Gordhan’s comments have annoyed Cosatu, but they will at least ignite the debate about labour laws that he considers have erected barriers to badly needed FDI, stunted the country’s global competitiveness and have done much to put the brakes on job opportunity expansion.

The World Economic Forum’s Global Competitiveness Report describes South Africa’s labour laws as “some of the most restrictive in the world”.

Changes are needed, Gordhan insists, and if they’re not “we will not be able to make the breakthrough we need to create jobs”, while stifling regulations make it expensive to hire and fire workers, and cause investors to think twice before committing funds to South African opportunities.

Most infuriating for Cosatu was Gordhan’s recommendation that labour laws be relaxed to allow firms to engage young workers at a reduced wage, to ease their way into the job market.  
The minister’s ideas cut across everything Cosatu holds holy and is being seen as an unveiled warning that the alliance, at least the ANC-Cosatu aspect of it, is at risk.

Officially, unemployment is reckoned at around 26% but is closer to 40% when considering the informal sector, and contributes significantly to the high crime rate. The level of economic disparity between the haves and have-nots makes the country one of the most unequal in the world.

“South Africa has among the least opportunities in the world for graduates and those who leave school,” says labour expert Tony Healy. “Extraordinary challenges of this nature require extraordinary interventions.”
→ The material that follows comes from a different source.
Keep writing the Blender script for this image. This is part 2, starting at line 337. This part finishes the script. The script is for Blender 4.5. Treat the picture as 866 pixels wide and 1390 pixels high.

For President Jacob Zuma, the timing is a bag of mixed challenge and opportunity. He has pledged billions of rand for job creation through increased government spending on a slew of infrastructure projects the country and neighbouring states are in dire need of.

At the same time he must contend with a range of labour law changes set in motion by the unions. These, concedes a presidential report, could cause millions to lose their jobs through new costs and regulations imposed on employers.

On the other hand the ANC continues to allocate funds aggressively for job training, hoping to dovetail the throughput of trained personnel with the appropriate skills required for the new infrastructure build.

Zuma walks tightrope

It’s a tightrope walk for Zuma. The party conference is just over a year away and he does not want to antagonise Cosatu, an influential power broker that has significantly improved the lot of South Africa’s workers by shepherding through Parliament a host of pro-labour laws.

According to Cosatu spokesman Patrick Craven, cheaper workers would take the economy backwards. “The cheaper the labour, the less tax they pay and the less money they spend in shops,” he says. Whether or not the maths holds up, it’s not what the growing legions of unemployed school-leavers want to hear.

A new study by the South African Institute of Race Relations reckons that youth unemployment is around 50% and that about half of the current generation of those between 25 to 34 years old will never work in their lifetimes.

This raises the spectre of the unemployed likely remaining unemployed, raising government spending for welfare benefits.

“Cosatu is not beholden to the unemployed,” says labour expert Healy. “They are beholden to the employed, which is their
membership.”

Government looks to the private sector

The department of trade and industry estimates that South Africa will spend close on R1 trillion ($120.8m) in infrastructure new build, refurbishment and maintenance over the next five years. That figure could grow if the public sector can persuade private companies to partner with the government.

That particular landscape is littered with obstacles of its own, although the cash-flush private sector has intimated that it is ready for such joint ventures with Pretoria if some of the remaining impediments can be removed.

These include a less-rigid labour regime and a cap on spiralling wage demands, especially in an economic environment of relatively low inflation, held at under 6% for the past 18 months. In the last 36 months, union members in mining and manufacture have muscled wage increases of around 30%, while employers have cut some 1m jobs to offset the cost of pay-packet increases and the effect of the recession two years ago.    

Gordhan maintains that in the current growth projections, “South Africa may only create 4m jobs by 2025, not enough to make a significant dent in unemployment”.

Competing with South Africa is the array of emerging nation options where labour laws are more flexible and labour is cheaper and often more efficient; some studies show that a Chinese factory worker earns about six times less than his South African counterpart and produces more.   

The outcome of the current confrontation will most likely be deferred until after the ANC conference in December next year. A splintering of the alliance will not serve the cohesion needed to ride out 2012, a year presenting many challenges, both economic and political. Conventional wisdom says the two sides will agree to disagree.